Huangshan, known as 'the loveliest mountain of China', was
acclaimed through art and literature during a good part of Chinese history
(e.g. the Shanshui 'mountain and water' style of the mid-16th century). Today
it holds the same fascination for visitors, poets, painters and photographers
who come on pilgrimage to the site, which is renowned for its magnificent
scenery made up of many granite peaks and rocks emerging out of a sea of
clouds.
Mount Huangshan, often described as the “loveliest mountain of China”, has played an important role in the history of art and literature in China since the Tang Dynasty around the 8th century, when a legend dated from the year 747 described the mountain as the place of discovery of the long-sought elixir of immortality.
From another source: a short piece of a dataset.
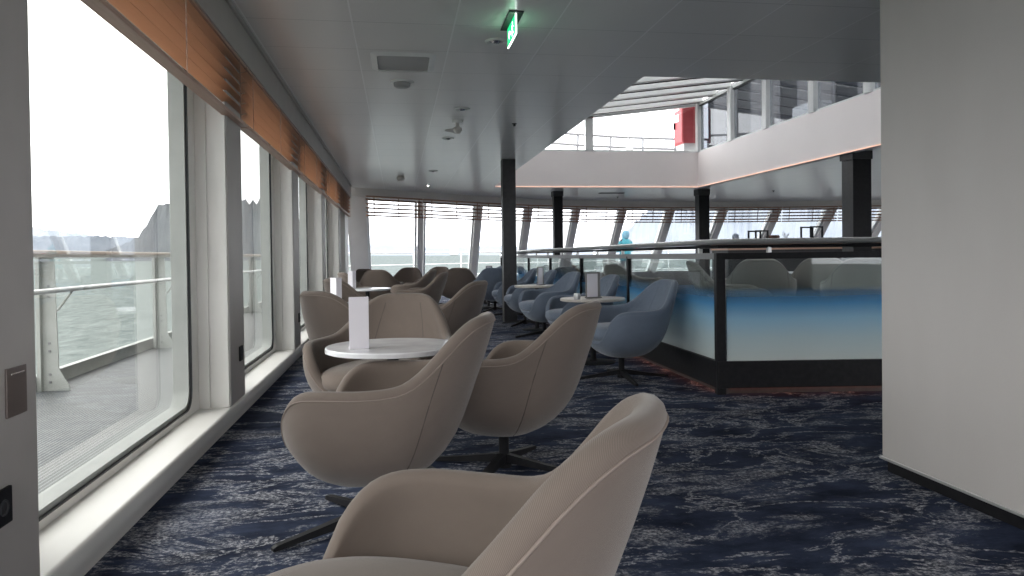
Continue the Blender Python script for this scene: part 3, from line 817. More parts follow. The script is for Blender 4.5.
def cushion_mesh(m):
    bm = bmesh.new(); uvl = bm.loops.layers.uv.new('UVMap')
    rows = []
    nn = 56
    for k in range(13):
        a = -PI / 2 + PI * k / 12
        rr = math.copysign(abs(math.cos(a)) ** 0.45, math.cos(a)) if k not in (0, 12) else 0.02
        zz = 0.372 + 0.062 * math.copysign(abs(math.sin(a)) ** 0.7, math.sin(a))
        r = []
        for j in range(nn):
            p = 2 * PI * j / nn; c, s = math.cos(p), math.sin(p)
            x = 0.282 * math.copysign(abs(s) ** 0.72, s) * rr
            y = (0.265 if c > 0 else 0.298) * math.copysign(abs(c) ** 0.78, c) * rr
            crown = 0.012 * (1 - (x / 0.3) ** 2) * (1 if a > 0 else 0)
            r.append(bm.verts.new((x, y, zz + crown)))
        rows.append(r)
    for A, Bv in zip(rows, rows[1:]):
        for j in range(nn):
            bm.faces.new((A[j], A[(j + 1) % nn], Bv[(j + 1) % nn], Bv[j]))
    bm.faces.new(rows[0]); bm.faces.new(rows[-1])
    bmesh.ops.recalc_face_normals(bm, faces=bm.faces[:])
    for f in bm.faces:
        for lp in f.loops: lp[uvl].uv = (lp.vert.co.x, lp.vert.co.y + lp.vert.co.z)
    me = bpy.data.meshes.new('seat_cushion'); bm.to_mesh(me); bm.free()
    me.polygons.foreach_set('use_smooth', [True] * len(me.polygons)); me.materials.append(m)
    return me
def link(name, me, parent):
    o = bpy.data.objects.new(name, me); COL.objects.link(o); o.parent = parent; return o
def make_chair(kind):
    t = thing('lounge_chair', '', 'chair')
    sh = link('shell', shell_mesh(M[kind]), t)
    link('seat_cushion', cushion_mesh(M[kind]), t)
    pts = []
    for k in range(NS):
        phi = 2 * PI * k / NS; h = rim(phi) - TT / 2 - 0.003
        p = plan(phi, h); c = plan(phi, h, -0.001); pts.append(c)
    B().tube(pts, 0.0024, 6, closed=True).build('piping', M[kind + '_pipe'], sh, smooth=True)
    for sgn in (-1, 1):
        p = []
        for k in range(14):
            u = k / 13; phi = sgn * math.radians(50 - 6 * u)
            z = 0.20 + (rim(phi) - 0.035 - 0.20) * u
            p.append(plan(phi, z, 0.0006))
        B().tube(p, 0.002, 6).build('seam', M[kind + '_seam'], sh, smooth=True)
        for (p0, p1) in ((66, 58), (24, 17)):
            p = []
            for k in range(12):
                u = k / 11; phi = sgn * math.radians(p0 + (p1 - p0) * u)
                z = 0.43 + (rim(phi) - 0.05 - 0.43) * u
                p.append(plan(phi, z, TT - 0.0006))
            B().tube(p, 0.0018, 6).build('seam', M[kind + '_seam'], sh, smooth=True)
    B().lathe([(0, .19), (.055, .19), (.055, .18), (.028, .172), (.024, .16), (.024, .035), (.034, .03), (.034, .01), (0, .01)], 20).build('pedestal', M['black'], t, smooth=True, flatang=SH)
    for k in range(4):
        a = PI / 4 + k * PI / 2
        d = Vector((math.cos(a), math.sin(a), 0)); n = Vector((-d.y, d.x, 0))
        g = B()
        def sec(r, w_, z0, z1): return [d * r + n * w_ + Vector((0, 0, z0)), d * r - n * w_ + Vector((0, 0, z0)), d * r - n * w_ + Vector((0, 0, z1)), d * r + n * w_ + Vector((0, 0, z1))]
        S = [sec(.02, .018, .035, .075), sec(.2, .015, .018, .045), sec(.375, .012, .002, .020), sec(.39, .010, .002, .012)]
        vs = [[g.bm.verts.new(q) for q in s_] for s_ in S]
        for A, Bv in zip(vs, vs[1:]):
            for q in range(4):
                g.bm.faces.new((A[q], A[(q + 1) % 4], Bv[(q + 1) % 4], Bv[q]))
        g.bm.faces.new(vs[0]); g.bm.faces.new(vs[-1][::-1])
        g.build('leg', M['black'], t)
    return t
protos = {k: make_chair(k) for k in ('taupe', 'blue', 'grey')}
used = set()
def chair(kind, x, y, face, label, group, z=0.0, spin=0):
    """face: heading in degrees, 0 = +X, 90 = +Y (towards the bow)"""
    rz = math.radians(face + 90)
    x, y = W(x, y)
    if kind not in used:
        used.add(kind); r = protos[kind]
        r.location = (x, y, z); r.rotation_euler = (0, 0, rz); r['label'] = label; r['group'] = group
    else:
        r = dup(protos[kind], (x, y, z), rz, label, group)
    for c in r.children:   # the swivel base keeps its own heading
        if c.name.split('.')[0] == 'leg': c.rotation_euler = (0, 0, math.radians(spin))
    return r
GT = 'taupe tub chairs along the side windows'
GB = 'blue tub chairs along the balustrade'
GG = 'grey tub chairs behind the balustrade'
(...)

This legend gave Mount Huangshan its name and assured its place in Chinese history. Mount Huangshan became a magnet for hermits, poets and landscape artists, fascinated by its dramatic mountainous landscape consisting of numerous granitic peaks, many over 1,000 m high, emerging through a perpetual sea of clouds. During the Ming Dynasty from around the 16th century, this landscape and its numerous grotesquely-shaped rocks and ancient, gnarled trees inspired the influential Shanshui (“Mountain and Water”) school of landscape painting, providing a fundamental representation of the oriental landscape in the world’s imagination and art.